An important essay from Claire Berlinski, on the eschatological beliefs that really drive the Iranian theocracy:
“Down with Israel” has a specific theological significance. For Khomeneists, Israel’s destruction is an eschatological goal, not just a geopolitical one, because Israel’s destruction is the precondition for the Mahdi’s return…..
No one in the West pays this kind of thing the slightest bit of attention, and this the strangest aspect of our long conflict with the Islamic Republic. For 47 years, it has made its beliefs and its goals unambiguous. What’s more, the behavior of the regime has been consistent with what it claims to believe. But the West just refuses to take any of this seriously. In all of the reporting you’ve seen on this war, have you seen even one article discussing the Mahdi? I haven’t.
It’s as if, during the Cold War, we simply refused to believe that our adversaries were communists, refused to read a word of Marx, and never once considered that Soviet leaders might be serious about building a socioeconomic order based on the common ownership of the means of production, distribution, and exchange. Imagine trying to figure out what Stalin was doing without understanding the concepts of historical materialism, class war, the dictatorship of the proletariat, the vanguard party, or the laws of revolutionary development. Imagine insisting that Bolshevism was just a decorative vocabulary draped over ordinary Russian nationalism, or a kind of theatrical language no one was meant to take literally.
We never talked ourselves into such stupidity. We understood that Marxism-Leninism was not incidental to the Soviet project; it was the project. You didn’t have to think that Marx was right to grasp that the men in the Kremlin believed he was, and to grasp that this was essential to understanding their behavior.

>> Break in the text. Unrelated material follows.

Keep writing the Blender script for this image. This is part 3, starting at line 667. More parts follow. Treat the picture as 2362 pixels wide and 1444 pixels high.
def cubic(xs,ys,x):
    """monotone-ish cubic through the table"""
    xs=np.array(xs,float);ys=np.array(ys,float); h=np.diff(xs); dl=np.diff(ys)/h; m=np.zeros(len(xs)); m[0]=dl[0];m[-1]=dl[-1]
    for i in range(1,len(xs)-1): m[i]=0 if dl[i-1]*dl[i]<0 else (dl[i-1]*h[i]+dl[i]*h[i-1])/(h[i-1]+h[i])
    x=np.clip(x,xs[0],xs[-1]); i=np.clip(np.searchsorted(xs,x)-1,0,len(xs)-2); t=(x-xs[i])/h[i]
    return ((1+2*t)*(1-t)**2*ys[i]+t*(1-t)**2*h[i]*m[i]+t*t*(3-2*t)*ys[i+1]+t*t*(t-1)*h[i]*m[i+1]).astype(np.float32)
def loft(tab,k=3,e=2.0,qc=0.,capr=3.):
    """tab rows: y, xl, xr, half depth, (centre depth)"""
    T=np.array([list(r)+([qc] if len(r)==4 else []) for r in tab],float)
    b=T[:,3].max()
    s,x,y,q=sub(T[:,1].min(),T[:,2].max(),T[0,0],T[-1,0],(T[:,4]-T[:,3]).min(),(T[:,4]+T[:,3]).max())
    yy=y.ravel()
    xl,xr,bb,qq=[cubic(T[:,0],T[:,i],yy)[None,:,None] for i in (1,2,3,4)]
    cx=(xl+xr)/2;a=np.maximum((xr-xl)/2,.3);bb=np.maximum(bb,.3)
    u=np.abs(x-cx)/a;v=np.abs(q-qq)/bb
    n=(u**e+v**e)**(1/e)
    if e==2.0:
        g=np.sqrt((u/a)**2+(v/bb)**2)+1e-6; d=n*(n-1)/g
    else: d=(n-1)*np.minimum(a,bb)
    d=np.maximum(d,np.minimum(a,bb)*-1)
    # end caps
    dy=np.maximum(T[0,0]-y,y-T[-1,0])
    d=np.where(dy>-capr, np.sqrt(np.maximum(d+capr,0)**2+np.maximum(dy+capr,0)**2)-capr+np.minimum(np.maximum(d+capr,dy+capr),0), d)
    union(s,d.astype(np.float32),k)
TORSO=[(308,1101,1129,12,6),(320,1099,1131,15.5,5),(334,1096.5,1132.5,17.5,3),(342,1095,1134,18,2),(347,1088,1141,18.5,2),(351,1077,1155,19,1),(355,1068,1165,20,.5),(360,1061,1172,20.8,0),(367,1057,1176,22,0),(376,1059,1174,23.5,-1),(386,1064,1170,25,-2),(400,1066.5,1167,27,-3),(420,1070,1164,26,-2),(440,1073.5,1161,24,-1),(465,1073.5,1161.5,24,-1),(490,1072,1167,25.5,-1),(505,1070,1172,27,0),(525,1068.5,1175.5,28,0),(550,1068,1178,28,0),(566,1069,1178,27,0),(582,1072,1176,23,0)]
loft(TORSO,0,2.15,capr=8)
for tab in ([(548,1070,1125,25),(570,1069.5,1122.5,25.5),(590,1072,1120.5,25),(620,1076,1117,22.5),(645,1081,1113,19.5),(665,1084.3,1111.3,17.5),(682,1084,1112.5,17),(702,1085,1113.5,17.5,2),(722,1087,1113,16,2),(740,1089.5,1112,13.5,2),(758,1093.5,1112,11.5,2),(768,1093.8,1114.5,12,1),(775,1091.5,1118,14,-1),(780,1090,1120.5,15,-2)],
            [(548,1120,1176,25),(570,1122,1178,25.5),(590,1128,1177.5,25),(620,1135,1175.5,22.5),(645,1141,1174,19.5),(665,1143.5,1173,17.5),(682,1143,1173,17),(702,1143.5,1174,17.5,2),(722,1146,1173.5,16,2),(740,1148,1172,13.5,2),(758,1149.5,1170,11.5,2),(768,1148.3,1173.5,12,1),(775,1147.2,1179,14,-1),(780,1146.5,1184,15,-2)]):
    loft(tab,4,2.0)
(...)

But this is exactly the error the West keeps making with the Islamic Republic. We strain to explain its conduct in the terms modern Western elites find respectable: deterrence, regime survival, Realpolitik. Yes, all of those things matter. Iran isn’t exempt from strategic calculation. But the leaders at the core of the Islamic Republic are fused to something else: a theology of history, a cult of redemptive suffering, a metaphysical understanding of injustice, and a set of eschatological expectations that aren’t peripheral to their behavior, but the motivation for everything they do.…
Americans are having a noisy debate about the conduct and wisdom of our war in Iran, and rightly so. But the solipsistic and impoverished quality of this debate is disheartening. We seem to think the regime’s theology is irrelevant and its propaganda is some kind of kitsch. The Islamic Republic’s ideology should be central to our analysis. Because it is not, we insist on negotiating with its leading figures as though they were technocrats from Brussels. Then, absurdly, we’re surprised when they do exactly what they’ve been saying—slowly, loudly, and for nearly half a century—that they intend to do.
And, the Nazi connection:
The Islamic Republic’s antisemitism is also, in some measure, imported, and imported from the most catastrophic source imaginable. Astonishingly, Adolf Hitler was once believed to be the Twelfth Imam.…
The German historian Matthias Küntzel, working in the tradition of Jeffrey Herf, has done interesting work on this period. Like Herf, Küntzel argues that modern Islamist antisemitism is not merely traditional Islamic anti-Jewish theology; it is qualitatively different, a product of the encounter with Nazism. The claim cuts against two comfortable notions simultaneously: the first says that Islamist antisemitism is purely a response to Israeli policies; the second that it’s merely traditional Islamic theology. Küntzel says it’s neither: There’s a specific historical moment of contamination that explains the genocidal intensity. The Islamic Republic’s obsession with Jews, fed by reinforcing streams, is an overdetermined hatred.